TASK TO CARRY OUT
How does the data below read from its first line through the line containing "is the origin)"? Print those lines exactly.

STORED RECORDS
____________________

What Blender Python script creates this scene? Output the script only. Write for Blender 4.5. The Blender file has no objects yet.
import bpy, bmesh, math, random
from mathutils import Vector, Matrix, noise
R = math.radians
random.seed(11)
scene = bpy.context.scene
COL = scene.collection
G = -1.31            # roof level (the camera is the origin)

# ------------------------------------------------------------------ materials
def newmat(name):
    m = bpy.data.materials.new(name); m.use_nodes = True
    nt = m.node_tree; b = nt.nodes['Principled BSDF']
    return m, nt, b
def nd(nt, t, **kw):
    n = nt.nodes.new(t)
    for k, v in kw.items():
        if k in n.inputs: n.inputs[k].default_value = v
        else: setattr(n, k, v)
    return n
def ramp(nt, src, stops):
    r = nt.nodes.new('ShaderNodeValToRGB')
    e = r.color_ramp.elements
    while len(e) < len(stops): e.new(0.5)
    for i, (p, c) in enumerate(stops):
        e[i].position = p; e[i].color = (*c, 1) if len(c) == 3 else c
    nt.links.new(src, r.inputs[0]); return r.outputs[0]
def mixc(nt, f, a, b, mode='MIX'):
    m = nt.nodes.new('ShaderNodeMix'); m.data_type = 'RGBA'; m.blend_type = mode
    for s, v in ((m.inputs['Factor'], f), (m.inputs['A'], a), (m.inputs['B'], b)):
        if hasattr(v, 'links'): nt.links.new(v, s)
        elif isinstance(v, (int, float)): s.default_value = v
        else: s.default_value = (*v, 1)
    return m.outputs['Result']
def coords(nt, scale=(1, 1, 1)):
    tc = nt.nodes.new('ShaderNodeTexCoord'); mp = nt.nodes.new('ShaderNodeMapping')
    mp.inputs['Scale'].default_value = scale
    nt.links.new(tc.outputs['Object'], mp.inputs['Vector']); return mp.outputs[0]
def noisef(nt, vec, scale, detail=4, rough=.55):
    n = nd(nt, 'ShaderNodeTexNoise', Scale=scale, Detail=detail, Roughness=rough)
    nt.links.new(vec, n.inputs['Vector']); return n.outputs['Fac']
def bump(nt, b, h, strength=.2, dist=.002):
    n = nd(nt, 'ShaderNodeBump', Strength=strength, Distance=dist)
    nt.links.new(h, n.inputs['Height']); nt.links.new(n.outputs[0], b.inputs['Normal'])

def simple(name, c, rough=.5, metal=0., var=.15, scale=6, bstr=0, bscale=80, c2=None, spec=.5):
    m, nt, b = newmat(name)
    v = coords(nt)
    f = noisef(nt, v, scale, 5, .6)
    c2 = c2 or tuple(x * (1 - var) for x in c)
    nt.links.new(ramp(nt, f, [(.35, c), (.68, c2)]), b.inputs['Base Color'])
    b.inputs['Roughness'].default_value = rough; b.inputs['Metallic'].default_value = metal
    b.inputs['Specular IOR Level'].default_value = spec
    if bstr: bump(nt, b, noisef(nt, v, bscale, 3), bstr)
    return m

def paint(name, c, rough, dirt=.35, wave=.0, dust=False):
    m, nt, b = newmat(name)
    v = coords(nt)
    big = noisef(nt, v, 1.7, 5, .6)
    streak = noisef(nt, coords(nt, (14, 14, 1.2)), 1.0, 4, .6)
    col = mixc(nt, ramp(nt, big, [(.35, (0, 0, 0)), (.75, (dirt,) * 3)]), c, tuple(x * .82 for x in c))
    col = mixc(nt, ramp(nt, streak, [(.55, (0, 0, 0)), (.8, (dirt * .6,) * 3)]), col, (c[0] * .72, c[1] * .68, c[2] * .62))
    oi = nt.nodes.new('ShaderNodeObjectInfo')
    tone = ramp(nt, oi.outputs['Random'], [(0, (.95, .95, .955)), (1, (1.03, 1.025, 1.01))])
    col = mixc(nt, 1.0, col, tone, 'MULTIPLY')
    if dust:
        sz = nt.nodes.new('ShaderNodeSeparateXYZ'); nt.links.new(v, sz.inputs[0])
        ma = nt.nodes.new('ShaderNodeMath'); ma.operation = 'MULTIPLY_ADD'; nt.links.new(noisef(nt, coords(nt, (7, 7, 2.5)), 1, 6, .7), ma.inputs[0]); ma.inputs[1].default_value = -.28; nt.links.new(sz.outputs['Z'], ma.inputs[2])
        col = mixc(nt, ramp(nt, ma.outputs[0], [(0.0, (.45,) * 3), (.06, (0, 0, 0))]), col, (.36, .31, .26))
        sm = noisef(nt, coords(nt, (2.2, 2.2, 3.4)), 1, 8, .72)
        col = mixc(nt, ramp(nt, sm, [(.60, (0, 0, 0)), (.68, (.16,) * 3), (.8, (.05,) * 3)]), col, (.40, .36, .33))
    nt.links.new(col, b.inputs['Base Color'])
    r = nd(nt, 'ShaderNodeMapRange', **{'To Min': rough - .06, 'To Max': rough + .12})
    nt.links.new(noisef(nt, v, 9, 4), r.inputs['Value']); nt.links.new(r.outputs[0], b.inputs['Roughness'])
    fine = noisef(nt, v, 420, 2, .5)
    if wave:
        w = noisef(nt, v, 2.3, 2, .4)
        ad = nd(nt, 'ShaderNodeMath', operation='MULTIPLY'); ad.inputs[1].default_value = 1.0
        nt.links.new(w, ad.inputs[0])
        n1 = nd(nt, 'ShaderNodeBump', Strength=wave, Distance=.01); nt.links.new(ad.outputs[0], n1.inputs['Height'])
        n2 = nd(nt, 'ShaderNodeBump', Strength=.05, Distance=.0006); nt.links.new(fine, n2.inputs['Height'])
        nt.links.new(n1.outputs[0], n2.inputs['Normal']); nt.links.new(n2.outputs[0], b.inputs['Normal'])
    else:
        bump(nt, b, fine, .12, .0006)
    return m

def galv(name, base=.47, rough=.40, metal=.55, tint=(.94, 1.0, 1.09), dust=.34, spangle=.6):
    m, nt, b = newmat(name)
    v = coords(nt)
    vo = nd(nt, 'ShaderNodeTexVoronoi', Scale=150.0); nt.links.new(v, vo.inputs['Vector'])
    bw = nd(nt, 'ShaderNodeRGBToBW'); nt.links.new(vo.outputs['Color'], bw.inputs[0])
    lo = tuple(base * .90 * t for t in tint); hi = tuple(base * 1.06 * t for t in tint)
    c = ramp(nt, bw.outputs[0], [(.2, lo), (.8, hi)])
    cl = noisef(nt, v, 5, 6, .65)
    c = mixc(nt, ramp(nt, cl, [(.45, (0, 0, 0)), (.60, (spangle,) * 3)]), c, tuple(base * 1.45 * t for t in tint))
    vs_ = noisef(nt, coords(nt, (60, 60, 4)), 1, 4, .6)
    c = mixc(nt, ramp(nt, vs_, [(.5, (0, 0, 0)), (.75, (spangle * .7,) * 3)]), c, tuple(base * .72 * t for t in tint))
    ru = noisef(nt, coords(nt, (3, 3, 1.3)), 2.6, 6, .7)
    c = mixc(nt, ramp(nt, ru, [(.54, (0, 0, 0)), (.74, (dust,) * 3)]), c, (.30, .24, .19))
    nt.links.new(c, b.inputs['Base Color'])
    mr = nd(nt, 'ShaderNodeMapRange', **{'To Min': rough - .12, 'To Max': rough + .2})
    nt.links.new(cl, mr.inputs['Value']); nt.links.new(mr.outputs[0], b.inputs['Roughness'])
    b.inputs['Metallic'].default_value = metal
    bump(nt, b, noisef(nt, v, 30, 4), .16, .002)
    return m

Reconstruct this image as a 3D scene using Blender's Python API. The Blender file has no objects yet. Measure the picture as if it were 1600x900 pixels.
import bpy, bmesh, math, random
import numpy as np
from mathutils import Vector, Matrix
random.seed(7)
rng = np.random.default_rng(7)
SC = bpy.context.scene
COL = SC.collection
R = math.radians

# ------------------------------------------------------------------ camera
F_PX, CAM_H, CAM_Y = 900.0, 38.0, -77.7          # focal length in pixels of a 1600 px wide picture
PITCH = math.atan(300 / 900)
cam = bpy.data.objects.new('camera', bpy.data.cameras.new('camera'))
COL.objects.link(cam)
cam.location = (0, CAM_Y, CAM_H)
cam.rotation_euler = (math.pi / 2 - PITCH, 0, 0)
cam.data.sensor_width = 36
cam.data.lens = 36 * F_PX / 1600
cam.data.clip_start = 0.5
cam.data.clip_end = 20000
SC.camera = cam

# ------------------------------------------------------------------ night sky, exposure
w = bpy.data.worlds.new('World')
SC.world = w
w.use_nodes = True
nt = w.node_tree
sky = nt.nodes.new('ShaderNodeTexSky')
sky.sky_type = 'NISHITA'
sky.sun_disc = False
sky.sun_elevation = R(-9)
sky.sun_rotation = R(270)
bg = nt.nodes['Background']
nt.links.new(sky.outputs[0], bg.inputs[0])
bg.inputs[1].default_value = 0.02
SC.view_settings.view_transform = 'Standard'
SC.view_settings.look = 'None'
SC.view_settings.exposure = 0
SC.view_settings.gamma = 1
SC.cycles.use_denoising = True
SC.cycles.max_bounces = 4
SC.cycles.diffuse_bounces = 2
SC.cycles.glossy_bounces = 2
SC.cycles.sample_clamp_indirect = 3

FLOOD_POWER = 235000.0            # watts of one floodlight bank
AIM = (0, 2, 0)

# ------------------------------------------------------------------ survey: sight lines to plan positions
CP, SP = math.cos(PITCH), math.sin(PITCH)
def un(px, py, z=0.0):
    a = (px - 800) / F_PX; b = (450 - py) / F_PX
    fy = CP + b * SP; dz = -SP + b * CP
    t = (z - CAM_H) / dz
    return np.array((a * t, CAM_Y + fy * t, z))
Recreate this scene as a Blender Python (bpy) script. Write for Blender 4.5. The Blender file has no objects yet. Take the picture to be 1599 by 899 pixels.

____________________

THE COMPLETED TASK
What Blender Python script creates this scene? Output the script only. Write for Blender 4.5. The Blender file has no objects yet.
import bpy, bmesh, math, random
from mathutils import Vector, Matrix, noise
R = math.radians
random.seed(11)
scene = bpy.context.scene
COL = scene.collection
G = -1.31            # roof level (the camera is the origin)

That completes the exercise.